All of this could shape up to be a fascinating political test for Governor John Lynch. While it is still a bit too early to tell what will happen in the Senate, prior statements by Gov. Lynch suggest he would oppose all three pieces of legislation as approved by the House. But the governor is famous for keeping his decision cards close to the vest, so it is difficult to say what he will do with absolute certainty.  Lynch has been most direct on the death penalty issue, saying previously that he would veto any attempt at repeal.
During the past two election cycles, I have occasionally heard state Republican elites float the argument that despite Gov. Lynch’s reputation for moderation and bipartisanship, the governor would ultimately be unable to resist being sucked into the left-spinning vortex of the newly-minted Democratic state legislature. If this legislative vortex theory proves correct, then progressives will have made a remarkable impact on the state’s cultural identity in just a few short years of legislative control. If the theory is wrong, however, and Lynch vetoes any relevant legislation coming out of the Senate, then the governor may have some unhappy fellow Democrats on his hands.

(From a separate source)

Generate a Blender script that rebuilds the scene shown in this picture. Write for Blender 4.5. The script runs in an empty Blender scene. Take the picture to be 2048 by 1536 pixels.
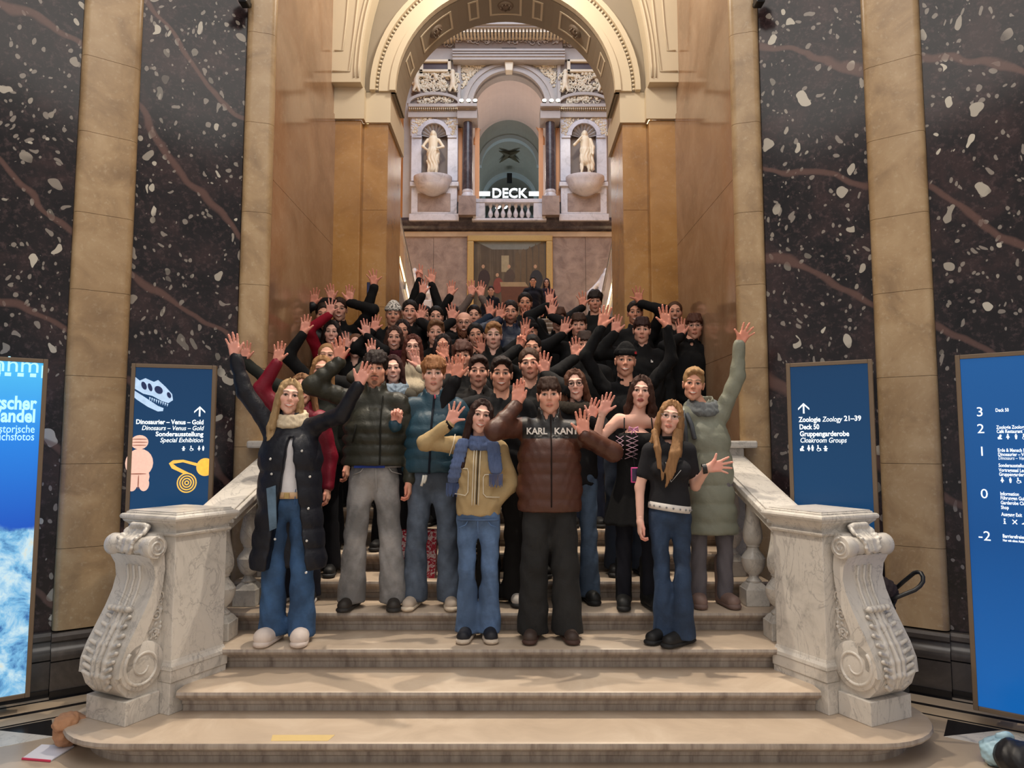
import bpy, math, random
import numpy as np
from mathutils import Vector, Matrix
sc = bpy.context.scene
C = sc.collection
pi = math.pi
# ------------------------------------------------------------------ camera
F = 1400.0; TH = math.atan(116 / 1400); CX = 0.08; CH = 1.79
cd = bpy.data.cameras.new('camera'); cam = bpy.data.objects.new('camera', cd); C.objects.link(cam)
cd.sensor_width = 36; cd.lens = 36 * F / 2048; cd.clip_end = 200
cam.location = (CX, 0, CH); cam.rotation_euler = (pi / 2 + TH, 0, 0)
sc.camera = cam
# ------------------------------------------------------------------ world, lights, exposure
w = bpy.data.worlds.new('hall_light'); sc.world = w; w.use_nodes = True
w.node_tree.nodes['Background'].inputs[0].default_value = (1.0, 0.95, 0.90, 1)
w.node_tree.nodes['Background'].inputs[1].default_value = 0.66
sc.view_settings.view_transform = 'Standard'; sc.view_settings.look = 'None'
sc.view_settings.gamma = 1; sc.view_settings.use_curve_mapping = False
sc.view_settings.exposure = -0.17
try:
    sc.cycles.max_bounces = 6; sc.cycles.diffuse_bounces = 3; sc.cycles.glossy_bounces = 3; sc.cycles.transmission_bounces = 4
except AttributeError: pass
def light(name, kind, loc, energy, col, size=0.3, target=None, spot=60, blend=0.5, sy=None):
    d = bpy.data.lights.new(name, kind); d.energy = energy; d.color = col
    if kind == 'AREA':
        d.size = size
        if sy: d.shape = 'RECTANGLE'; d.size_y = sy
    else:
        d.shadow_soft_size = size
    if kind == 'SPOT': d.spot_size = math.radians(spot); d.spot_blend = blend
    o = bpy.data.objects.new(name, d); C.objects.link(o); o.location = loc
    if target is not None:
        o.rotation_euler = (Vector(target) - Vector(loc)).to_track_quat('-Z', 'Y').to_euler()
    return o
light('hall_fill_light', 'AREA', (0, 0.6, 8.6), 240, (1, 0.93, 0.85), 5.0, (0, 3.6, 0.5))  # soft overhead fill added for the hall's ambient light, not a known fixture
for s in (-1, 1):
    light('stair_spot_light', 'SPOT', (s * 1.6, 5.6, 6.9), 900, (1, 0.87, 0.70), 0.05, (-s * 0.5, 3.5, 0), 62, 0.6)
    pass
    light('niche_light', 'SPOT', (s * 2.3, 21.4, 14.3), 190, (1, 0.9, 0.74), 0.15, (s * 2.7, 25.2, 11.2), 42, 0.6)
    light('side_stair_light', 'POINT', (s * 4.6, 19.5, 8.0), 300, (1, 0.72, 0.42), 0.4)
    light('column_light', 'POINT', (s * 1.62, 24.3, 13.9), 30, (1, 0.85, 0.6), 0.12)
light('vault_fill_light', 'POINT', (0, 6.6, 7.4), 190, (1, 0.93, 0.82), 0.25)  # unseen lamp added above the view to brighten the vault
light('stairwell_fill_light', 'AREA', (0, 17.5, 17.5), 1150, (0.80, 0.87, 1.0), 7.0, (0, 20.5, 6), sy=9)  # area fill added below the closed ceiling to brighten the stairwell
light('gallery_light', 'POINT', (0, 27.0, 12.6), 100, (1, 0.90, 0.80), 0.4)
light('corridor_light', 'POINT', (0, 34.0, 12.5), 120, (0.80, 0.92, 1.0), 0.5)
# ------------------------------------------------------------------ helpers
def W(px, py, Y):
    a = (px - 1024) / F; b = (768 - py) / F
    dy = math.cos(TH) - b * math.sin(TH); dz = math.sin(TH) + b * math.cos(TH); t = Y / dy
    return Vector((CX + a * t, Y, CH + dz * t))
def lin(c):
    r = []
    for v in c:
        v /= 255.0
        r.append(v / 12.92 if v <= 0.04045 else ((v + 0.055) / 1.055) ** 2.4)
    return tuple(r)
def tag(o, label=None, cat=None, group=None, kind=None):
    if label: o['label'] = label
    if cat: o['category'] = cat
    if group: o['group'] = group
    if kind: o['kind'] = kind
    return o
def empty(name, loc=(0, 0, 0), label=None, cat=None, group=None, kind=None):
    o = bpy.data.objects.new(name, None); o.empty_display_size = 0.1; C.objects.link(o); o.location = loc
    return tag(o, label, cat, group, kind)
def adopt(o, parent):
    if parent is not None:
        o.parent = parent
        p = parent; m = Matrix.Translation(-Vector(p.location))
        if p.parent is not None: m = Matrix.Identity(4) if p.type != 'EMPTY' else m
        o.matrix_parent_inverse = m if p.type == 'EMPTY' else Matrix.Identity(4)
    return o
def link(name, me, mat, parent=None):
    o = bpy.data.objects.new(name, me)
    if mat is not None: me.materials.append(mat)
    C.objects.link(o)
    return adopt(o, parent)
def np_mesh(name, V, Q, col=None, smooth=True):
    me = bpy.data.meshes.new(name); V = np.asarray(V, np.float32); Q = np.asarray(Q, np.int32)
    k = Q.shape[1]
    me.vertices.add(len(V)); me.vertices.foreach_set('co', V.ravel())
    me.loops.add(len(Q) * k); me.loops.foreach_set('vertex_index', Q.ravel())
    me.polygons.add(len(Q)); me.polygons.foreach_set('loop_start', np.arange(0, len(Q) * k, k, dtype=np.int32))
    if smooth: me.polygons.foreach_set('use_smooth', np.ones(len(Q), bool))
    me.update(calc_edges=True)
    if col is not None:
        a = me.color_attributes.new('Col', 'FLOAT_COLOR', 'POINT')
        c = np.ones((len(V), 4), np.float32); c[:, :3] = col; a.data.foreach_set('color', c.ravel())
    return me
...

Posted On: 03-28-2009 11:51:11 by Jim Splaine
Fighting discrimination and supporting equality isn't a culture war. Neither is supporting the health and quality of life of our residents, or for saying no to the death penalty so that we're not in league with China, North Korea, Iran, Iraq, and Texas in having the death penalty. I've been involved in the discussions about equality for decades. In 1973 we debated on the floor of the House the Equal Rights Amendment -- I supported it, to say no to discrimination against women. I supported our efforts to mainstream and prevent discrimination against our mentally and physically challenged residents in the 1980s. I sponsored the Civil Unions Law two years ago, and now the marriage equality law this year, with the same intent in mind: to say no to discrimination against our residents. None of those things are part of a culture war. It's not about spinning left. It's about fighting for New Hampshire values.